Auch politisch ist der Einsatz derzeit hochbrisant. Der Aufklärungsflug war nur deshalb notwendig, weil sich seit dem 11. Juli regierungstreue Milizen, die im Bündnis Plattform zusammengeschlossen sind, und ehemalige separatistische Tuareg-Rebellen der Koordination der Azawad-Bewegungen (CMA) wieder einmal heftige Kämpfe nördlich von Gao liefern. Als die CMA-Rebellen den strategisch wichtigen Ort Anéfis 240 Kilometer nördlich von Gao einnahmen, zogen sich die Plattform-Milizen nach Tabankort zurück, wo sie Militärlager unterhalten. Außerhalb von Tabankort stürzte der deutsche Hubschrauber ab. In mehreren Ortschaften waren derweil Kämpfe im Gange, es soll am Mittwoch 20 Tote auf beiden Seiten gegeben haben, melden malische Medien.

Die Karte von Mali

Die zunehmende Stärke jener Tuareg-Rebellen, die schon einmal im Jahr 2012 einen unabhängigen Staat Azawad im Norden Malis ausriefen, bereitet der Regierung in der über 1.000 Kilometer entfernten Hauptstadt Bamako Kopfzerbrechen. Eigentlich schloss sie im Jahr 2015 Frieden mit den Tuareg-Rebellen. Aber Oppositionelle in Mali finden dieses „Abkommen von Algier“ viel zu weitgehend, sodass die Umsetzung stockt. Eine für den 9. Juli geplante Volksabstimmung über eine Verfassungsreform musste nach Protesten abgesagt werden. Zugleich machen die oppositionsnahen Plattform-Milizen den Rebellen auf eigene Faust die Kontrolle im Norden streitig.

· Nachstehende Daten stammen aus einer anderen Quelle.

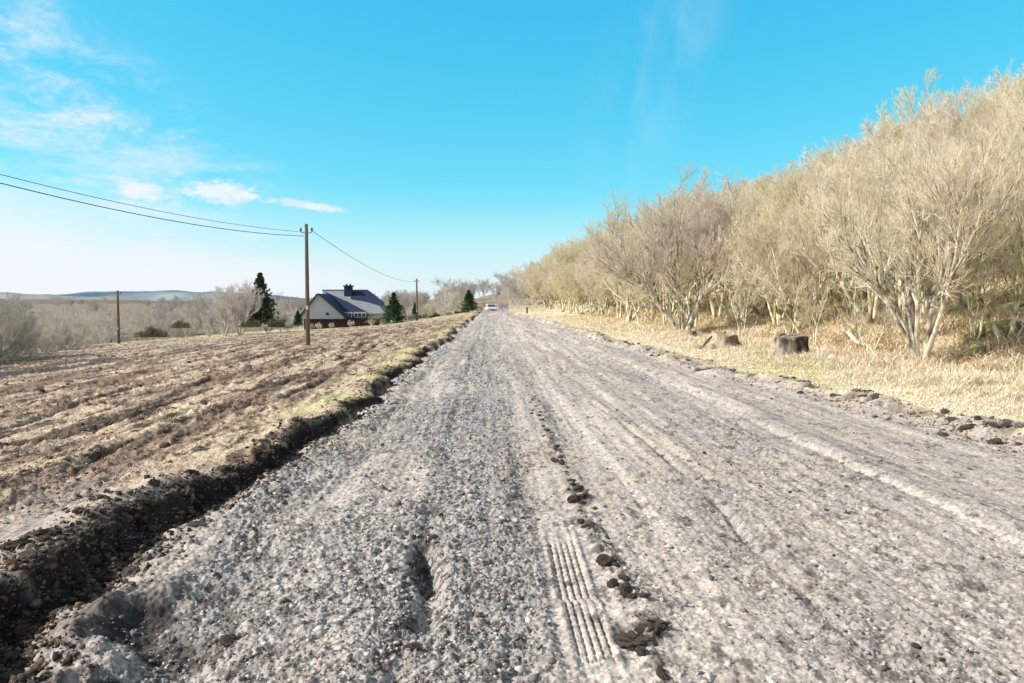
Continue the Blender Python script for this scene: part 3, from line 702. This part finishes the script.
# ------------------------------------------------------------------ stumps, log, boulders
def stump(label, x, y, r, h, seed, flare=1.5, tilt=(0, 0), nroots=7, rag=.05, face='cutwood', bk='stumpbark'):
    rg = np.random.default_rng(seed); na, nh = 56, 14
    root = empty('tree_stump', (x, y, gz(x, y) - .03)); tag(root, label, 'tree stump'); root.rotation_euler = (tilt[0], tilt[1], 0)
    a = np.arange(na) / na * 2 * PI; V = []
    for j in range(nh):
        t = j / (nh - 1)
        rr_ = r * (1 + (flare - 1) * (1 - t) ** 2.6 * (.55 + .65 * np.clip(np.sin(a * nroots + seed), 0, 1))) * (1 + .10 * np.sin(a * 3 + seed) + .05 * (fbm(a * 5, a * 0 + t * 3, seed, 3) - .5) * 2)
        rr_ = rr_ + (fbm(np.cos(a) * 6 + 9, np.sin(a) * 6 + 9 + t, seed + 3, 3) - .5) * r * .22
        zz = t * h + (fbm(np.cos(a) * 2 + 5, np.sin(a) * 2 + 5, seed + 5, 3) - .5) * rag * 4 * t
        V.append(np.stack([np.cos(a) * rr_, np.sin(a) * rr_, zz], 1))
    V = np.concatenate(V); i = (np.arange(nh - 1)[:, None] * na + np.arange(na)[None, :]); j = (np.arange(nh - 1)[:, None] * na + (np.arange(na)[None, :] + 1) % na)
    mesh_np('bark', V, np.stack([i.ravel(), j.ravel(), j.ravel() + na, i.ravel() + na], 1), M[bk], root, smooth=True)
    top = V[-na:]; mb = MB(); c = top.mean(0); mb.v = [tuple(p) for p in top] + [tuple(c + np.array([0, 0, .01]))]
    mb.f = [(k, (k + 1) % na, na) for k in range(na)]; mb.build('cut_face', M[face], root)
    return root
x, y, z = at(790, 362, 19.5); stump('dark barrel-shaped tree stump with a sunlit left side, on the grass verge', x, y, .42, .62, 3, 1.32, (.05, -.06), face='stumpbark')
x, y, z = at(722, 352, 23.5); stump('wide pale flaring tree stump left of the dark barrel-shaped stump', x, y, .40, .50, 8, 2.1, (0, .05), 5, .08, bk='palestump')
x, y, z = at(688, 342, 32); stump('small low stump at the foot of the broad spreading tree', x, y, .35, .28, 12, 1.5)
def branchlog(label, pts, r0, r1, m='bark', name='fallen_branch', catg='branch'):
    n = len(pts); rad = [r0 + (r1 - r0) * i / (n - 1) for i in range(n)]
    o = MB().tube(pts, rad, 8).build(name, M[m], None, True); tag(o, label, catg); return o
def gp(px, py, Y, dz=0):
    x, y, z = at(px, py, Y); return (x, y, gz(x, y) + dz)
branchlog('pale fallen branch lying in the grass left of the nearest bare tree', [gp(848, 335, 22, .55), gp(856, 343, 21.6, .30), gp(868, 348, 21.4, .16), gp(882, 350, 21.2, .12), gp(898, 350, 21, .10)], .06, .03)
branchlog('dark splintered branch leaning on the left side of the wide pale stump', [gp(699, 352, 23.4, .02), gp(705, 345, 23.3, .2), gp(712, 340, 23.2, .42)], .07, .03, 'stumpbark')
for q, (px, py, Y, w, lab) in enumerate(((1003, 350, 18.5, .55, 'large mossy boulder at the right edge under the trees'), (982, 358, 17.5, .28, 'smaller mossy boulder in front of the large mossy one'), (1012, 318, 22, .5, 'dark mossy rock higher on the bank at the right edge'))):
    rg = np.random.default_rng(q + 90); import bmesh
    bm = bmesh.new(); bmesh.ops.create_icosphere(bm, subdivisions=5, radius=1)
    co_ = np.array([v.co[:] for v in bm.verts]); d_ = 1 + (fbm(co_[:, 0] * 1.3 + 5 + q, co_[:, 1] * 1.3 + co_[:, 2] * 1.7 + 5, q + 5, 5) - .5) * .9
    for v, k in zip(bm.verts, d_): v.co = Vector((v.co.x * k * w, v.co.y * k * w * .8, v.co.z * k * w * .55))
    me = bpy.data.meshes.new('boulder'); bm.to_mesh(me); bm.free(); me.materials.append(M['moss']); me.polygons.foreach_set('use_smooth', np.ones(len(me.polygons), bool))
    o = bpy.data.objects.new('mossy_boulder', me); COL.objects.link(o); x, y, z = at(px, py, Y); o.location = (x, y, gz(x, y) + w * .12); tag(o, lab, 'boulder')

# saplings: thin pale leaning trees in front of the wood
sap_geo = [tree_geo(700 + i, H=4.6, stems=s, lean=l, r0=.045, br=(8, 6, 5, 3), minr=.006, spread=.75) for i, (s, l) in enumerate([(1, (10, 25)), (2, (5, 25)), (3, (8, 30))])]
for k, (px, py, Y, gi, rz, s, lab) in enumerate(((806, 345, 23, 0, 3.0, 1.0, 'thin pale sapling leaning left, just behind the dark barrel-shaped stump'), (815, 345, 24, 1, .4, .8, 'slim upright sapling right of the leaning one behind the stump'), (742, 340, 27, 2, 1.2, .9, 'young multi-stemmed tree behind the wide pale stump'), (870, 352, 20.5, 1, 2.2, .75, 'slender sapling between the dark stump and the nearest bare tree'), (975, 352, 18.5, 2, 4.0, 1.0, 'pale sapling close right of the nearest bare tree'), (640, 335, 42, 2, .5, 1.0, 'young tree left of the broad spreading tree'))):
    r = make_tree('sapling', sap_geo[gi], lab, 'tree'); x, y, z = at(px, py, Y); r.location = (x, y, gz(x, y)); r.rotation_euler[2] = rz; r.scale = (s, s, s)

# ------------------------------------------------------------------ loose stones: shapes
def rock_batch(xs, ys, sz, seed, flat=.6, sink=.30):
    rg = np.random.default_rng(seed); n = len(xs)
    base = np.array([[-1, -1, -1], [1, -1, -1], [1, 1, -1], [-1, 1, -1], [-1, -1, 1], [1, -1, 1], [1, 1, 1], [-1, 1, 1]], float) * .5
    V = base[None] * rg.uniform(.45, 1.25, (n, 8, 1)) + rg.normal(0, .10, (n, 8, 3))
    V[:, :, 2] *= flat; V *= sz[:, None, None]
    V *= rg.uniform(.65, 1.35, (n, 1, 3))
    a = rg.uniform(0, 2 * PI, n); tl = rg.uniform(-.6, .6, n)
    x_, z_ = V[..., 0] * np.cos(tl)[:, None] - V[..., 2] * np.sin(tl)[:, None], V[..., 0] * np.sin(tl)[:, None] + V[..., 2] * np.cos(tl)[:, None]
    X = x_ * np.cos(a)[:, None] - V[..., 1] * np.sin(a)[:, None]; Yv = x_ * np.sin(a)[:, None] + V[..., 1] * np.cos(a)[:, None]
    gzv = terrain(xs, ys)
    V = np.stack([X + xs[:, None], Yv + ys[:, None], z_ + (gzv + sz * flat * (.5 - sink))[:, None]], -1).reshape(-1, 3)
    f = np.array([[0, 3, 2, 1], [4, 5, 6, 7], [0, 1, 5, 4], [1, 2, 6, 5], [2, 3, 7, 6], [3, 0, 4, 7]])
    return V, (f[None] + 8 * np.arange(n)[:, None, None]).reshape(-1, 4)
def cols(n, palette, seed, per, var=.25):
    rg = np.random.default_rng(seed); p = np.array(palette)[rg.integers(0, len(palette), n)] * rg.uniform(1 - var, 1 + var, (n, 1))
    return np.repeat(p, per, 0)
def sample_y(n, y0, y1, rg, p=1.0):  # density falls with distance about as 1/y^(1+p)
    u = rg.uniform(0, 1, n); return (y0 ** -p + u * (y1 ** -p - y0 ** -p)) ** (-1 / p)
rg = np.random.default_rng(77)
# gravel on the track
n = 150000; ys = sample_y(n, 1.9, 38, rg, 1.0); xs = rg.uniform(-2.3, 5.6, n); xs = np.where(rg.random(n) < .4, rg.normal(-.2, 1.0, n), xs)
keep = (xs > xl(ys) + .3) & (xs < xr(ys)) & (rg.random(n) < .05 + .36 * gravel_mask(xs, ys)) & (np.abs(xs / ys) < .95)
keep &= ~((np.abs(xs - .515) < .17) & (ys < 5.3)) | (rg.random(n) < .03)
xs, ys = xs[keep], ys[keep]; sz = np.clip(rg.lognormal(-4.95, .6, len(xs)), .003, .034) * (1 + ys * .035)
V, Fq = rock_batch(xs, ys, sz, 1)
tag(mesh_np('gravel', V, Fq, M['stone'], attrs={'col': cols(len(xs), [(.54, .50, .475), (.40, .395, .40), (.64, .60, .575), (.20, .19, .195), (.25, .20, .18), (.46, .43, .41)], 2, 8)}), 'loose grey gravel spread over the dirt road', 'gravel', kind='stuff')
# crumbs of soil: ditch, field, right windrow
n = 60000; ys = sample_y(n, 1.9, 45, rg, .8); which = rg.random(n)
xs = np.where(which < .34, xl(ys) + rg.normal(.12, .19, n), np.where(which < .8, xl(ys) - np.abs(rg.normal(0, 3.5, n)) - .1, xr(ys) + rg.normal(.05, .28, n)))
keep = (np.abs(xs / ys) < .95) & ((which < .34) | (which > .8) | (fbm(xs * 1.5, ys * .6, 131, 3) > .5))
xs, ys, which = xs[keep], ys[keep], which[keep]; sz = np.clip(rg.lognormal(-4.4, .5, len(xs)), .005, .045) * (1 + ys * .01)
V, Fq = rock_batch(xs, ys, sz, 3, .7)
c1 = cols(len(xs), [(.20, .14, .11), (.38, .29, .23), (.12, .085, .07), (.50, .41, .33)], 4, 8)
dk = np.repeat((which < .34) & (np.abs(xs - xl(ys) - .16) < .2), 8); c1[dk] *= .3; lp = np.repeat((which < .34), 8) & ~dk; c1[lp] *= .42  # bank crumbs darkened to go with the painted ditch shade
tag(mesh_np('soil_crumbs', V, Fq, M['stone'], attrs={'col': c1}), 'crumbs of dark soil scattered along the ditch, field and road edges', 'soil', kind='stuff')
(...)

Das alles schwächt die Regierung – und die UN-Truppen, für die die Unterstützung des Abkommens von Algier die „strategische Priorität“ ihres erst vor drei Wochen verlängerten Mandats darstellt. „Malis Sicherheitsproblem ist mehr politisch als militärisch“, sagte Minusma-Chef Mahamat Saleh vergangene Woche in Bamako.

Es passiert immer wieder, dass einzelne Gruppen durch Angriffe auf ausländische Truppen Druck ausüben. Mit 128 ­Toten seit Einsatzbeginn vor vier Jahren ist Minusma ohnehin die gefährlichste UN-Mission der Welt. Die zwei Deutschen sind da noch nicht mitgezählt.